The Pleiades Star Cluster  Credit & Copyright: Robert Gendler

Expanding on this theme is the question of life in the universe beyond our planet. A subject that gets little or no comment in other Books of God has now been given some attention - perhaps there is something we need to be more aware of.... Not only does the Bahá'í faith accept that all the well known religions are inspired of one God and the aboriginal faith traditions are reflections of that same inspiration, but Bahá'í writings refer to Prophets "bearing a Message to God's creatures in each of the worlds whose number God, alone, in His all-encompassing knowledge, can reckon" which are "inhabited by beings capable of knowing God."(see "our planet" link for refs.) Some of us even have a Seti team for Seti@Home- Bahá'í Seti!

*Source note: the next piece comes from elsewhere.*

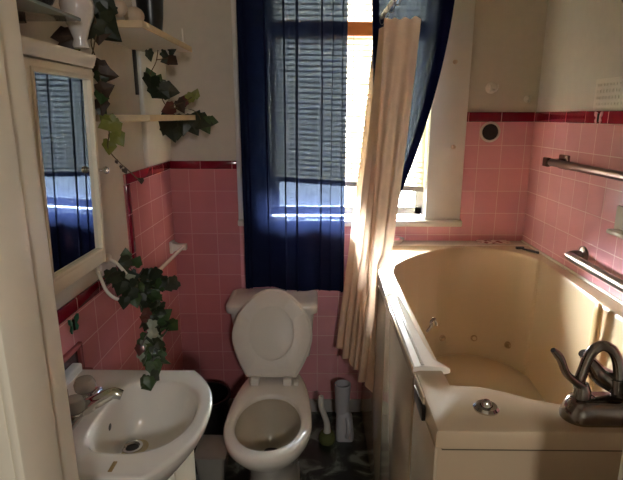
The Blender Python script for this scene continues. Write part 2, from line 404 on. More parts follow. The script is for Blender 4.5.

One of the qualities of nature and our perception of it is that our appreciate shows a limit of itself. Let me explain - Bahá'u'lláh says in the Valley of Unity: "In like manner, colors become visible in every object according to the nature of that object. For instance, in a yellow globe, the rays shine yellow; in a white the rays are white; and in a red, the red rays are manifest. Then these variations are from the object, not from the shining light." So things we see by reflection or emission show the part they share in common with light but of which they are not internally. Green leaves reflect green, yet are not of themselves green - they are, internally, red. Likewise things we see by their emission are sharing a part of themselves with us - but they remain behind, and some part not seen. Think of it like reading braille - we perceive the bumps of things, not the paper of which they are made - our senses are geared to read the bumps. Indeed in a curious way we also do not see the light itself - we see what the light is carrying and don't see what the light is itself. So light and all things are, like God, the manifest and hidden!

4 comments:

Anonymous said...

Try the DS2 system at MPSC, which wasn't out at the time you posted this! I'll let you know when my next show will be!

SMK said...

I don't get "DS2 at MPSC" and searching isn't getting there I think.

As for your show, I hope the logistics come together - it would be good!

Anonymous said...

Hey Steve. It's this: http://www.skyskan.com/products/ds

We now use it for shows al planetario.

SMK said...

AH - so I see. My review was of free home user software. Deep Sky 2 is full planetarium software. Cool of course.